Возник вопрос: а где же Николай брал сапожный инструмент, не возил же он его с собой? Может, заимствовал у местных сапожников? Пришлось найти всех сапожников Новой Сотни, беседовать с одним, другим, третьим. И наконец удача. Один старый сапожник вспомнил, что у него брал колодки и другой инструмент некто Николай, и уверенно опознал его на фотографии.
Николай мало что говорил о себе. Но все же в минуты пьяных откровений тосковал о своем районе, где работал сапожником в артели, об оставшейся там семье.
— Николай ни разу не сказал, из какого он района, — говорил старик, — но не иначе из Бутурлиновки, там, почитай, каждый второй — сапожник.
Появилась первая ниточка. В Бутурлиновку пошел подробный запрос вместе с копией размноженной фотографии. Через некоторое время пришел обнадеживающий ответ. Николая Позднякова опознали по фотографии члены сапожной артели, в которой он работал до войны. Поздняков вернулся с фронта целым и невредимым, но в артели работать не стал, живет с семьей в отдаленном селе, трудится в колхозе. Выехали. На месте в этот момент его не оказалось.
Шел 1946 год. К послевоенной разрухе прибавилась засуха. За все лето не выпало ни капли дождя. Пересохшая земля потрескалась. Под лучами палящего солнца выгорели посевы, пожелтели травы на лугах, зерновые дали низкий урожай. Для обеспечения животноводства кормами на их заготовку в восточные области выезжали бригады колхозников. В одной из таких бригад и работал Николай. Пришлось ждать его возвращения.

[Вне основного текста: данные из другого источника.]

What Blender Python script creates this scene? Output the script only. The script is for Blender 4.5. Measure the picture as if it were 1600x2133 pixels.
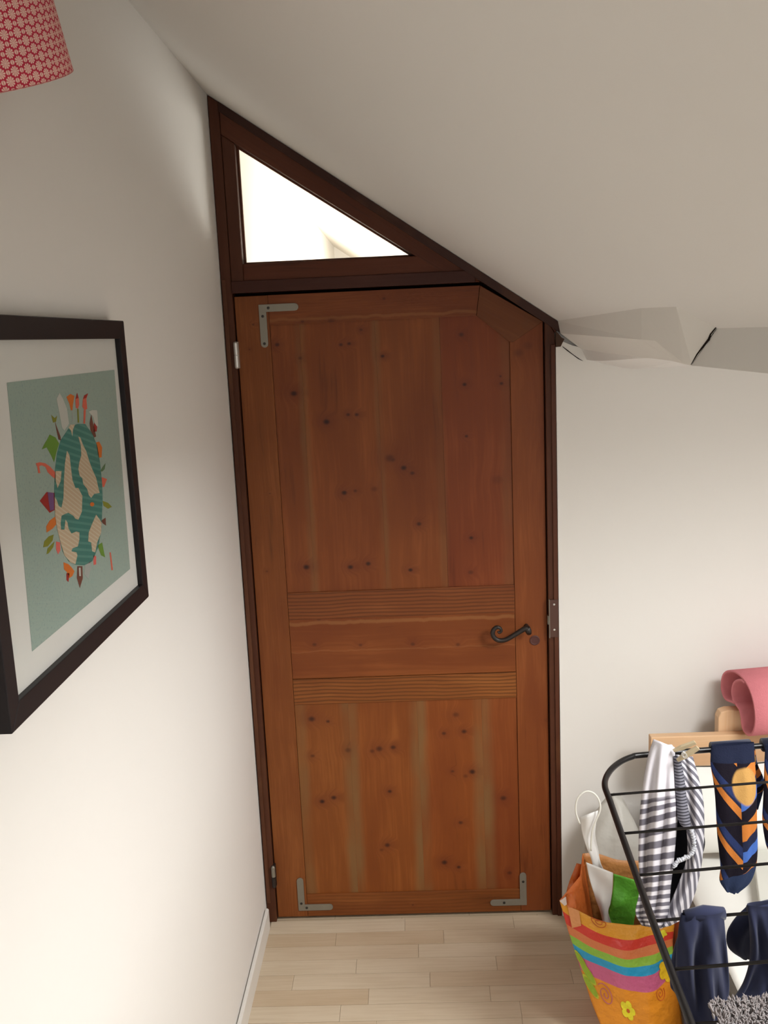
import bpy, bmesh, math, random
import numpy as np
from mathutils import Vector, Matrix
random.seed(7); rng = np.random.default_rng(7)
for o in list(bpy.data.objects): bpy.data.objects.remove(o)
scn = bpy.context.scene; COL = scn.collection

# ------------------------------------------------------------------ camera, world, light, exposure
W, H, FPX = 1600, 2133, 1982.6
CAM = np.array([0.5112, -2.6927, 1.7764])
CR = np.array([0.99869527, 0.02517792, -0.04442789])
CU = np.array([0.03911462, 0.1821596, 0.98249068])
CF = np.array([-0.03283003, 0.98294657, -0.1809371])
cd = bpy.data.cameras.new('camera'); cam = bpy.data.objects.new('camera', cd); COL.objects.link(cam)
m = Matrix.Identity(4)
for i in range(3):
    m[i][0], m[i][1], m[i][2], m[i][3] = CR[i], CU[i], -CF[i], CAM[i]
cam.matrix_world = m
cd.sensor_fit = 'VERTICAL'; cd.sensor_height = 32.0; cd.lens = FPX / H * 32.0
cd.clip_start = 0.02
scn.camera = cam
w = bpy.data.worlds.new('world'); scn.world = w; w.use_nodes = True
w.node_tree.nodes['Background'].inputs[0].default_value = (0.80, 0.88, 1.0, 1)
w.node_tree.nodes['Background'].inputs[1].default_value = 1.0
def area(name, loc, target, sx, sy, power, col=(1, 1, 1)):
    l = bpy.data.lights.new(name, 'AREA'); l.shape = 'RECTANGLE'; l.size = sx; l.size_y = sy
    l.energy = power; l.color = col
    o = bpy.data.objects.new(name, l); COL.objects.link(o); o.location = loc
    d = Vector(target) - Vector(loc); o.rotation_euler = d.to_track_quat('-Z', 'Y').to_euler()
    return o
# daylight entering by the dormer window (right) and the landing's roof window; the rear lamp is added fill
area('dormer_daylight', (1.70, -1.58, 1.985), (1.70-.563, -1.58, 1.985-.826), 0.46, 0.56, 44, (0.985, 0.985, 0.98))
area('rear_fill_light', (0.75, -4.05, 1.35), (0.6, 0.0, 1.0), 0.70, 0.80, 6, (0.985, 0.985, 0.98))  # added fill for ceiling, door and left wall, no known source
area('landing_daylight', (1.15, 2.1, 1.40), (0.0, 2.0, 1.9), 1.6, 0.7, 90, (1.0, 0.98, 0.95))
vs = scn.view_settings
vs.view_transform = 'Standard'; vs.look = 'None'; vs.gamma = 1.0; vs.use_curve_mapping = False
vs.exposure = 0.0

# ------------------------------------------------------------------ measuring helpers (pixel of the 1600x2133 photo -> point on a plane of the room)
def onp(px, py, n, c):
    d = CF + CR * (px - W / 2) / FPX - CU * (py - H / 2) / FPX
    n = np.array(n, float); t = (c - n @ CAM) / (n @ d); return CAM + t * d
def PX(px, py, x): return onp(px, py, (1, 0, 0), x)
def PY(px, py, y): return onp(px, py, (0, 1, 0), y)
def PZ(px, py, z): return onp(px, py, (0, 0, 1), z)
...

Тем временем я продолжал выявлять людей, которые могли знать преступников. В поле зрения попал Петр Федяев. Во время фашистской оккупации он был помощником начальника районной полиции. Встречался с «капитаном Михаилом» и его сподручными, когда они приезжали в район. Из имевшихся в райотделе материалов было видно, что Федяев на работе в полиции особой активности не проявлял, а в отдельных случаях даже помогал советским людям. После освобождения района он влился в ряды Красной Армии. Воевал хорошо. Дошел до Берлина, где был тяжело ранен. В госпитале ему ампутировали правую руку.
Вызванный на беседу Федяев волновался, осуждал свою причастность к полиции, выразил готовность оказать любую помощь в розыске изменников. На предъявленной фотографии без колебаний узнал Николая. В отношении «капитана Михаила» подтвердил имевшиеся у нас материалы.
Вскоре из Бутурлиновки сообщили о возвращении Позднякова. В село, где он жил, я приехал вместе с Федяевым. Он сразу же опознал в Николае фашистского карателя, неоднократно приезжавшего в Уколовский район в составе фашистской зондеркоманды, руководимой «капитаном Михаилом».
Позднякова арестовали.
На первых допросах он категорически отрицал свою принадлежность к гитлеровской контрразведке.
— Я честно прослужил в Красной Армии от начала до конца войны и никогда не был на оккупированной немцами территории, — твердил арестованный.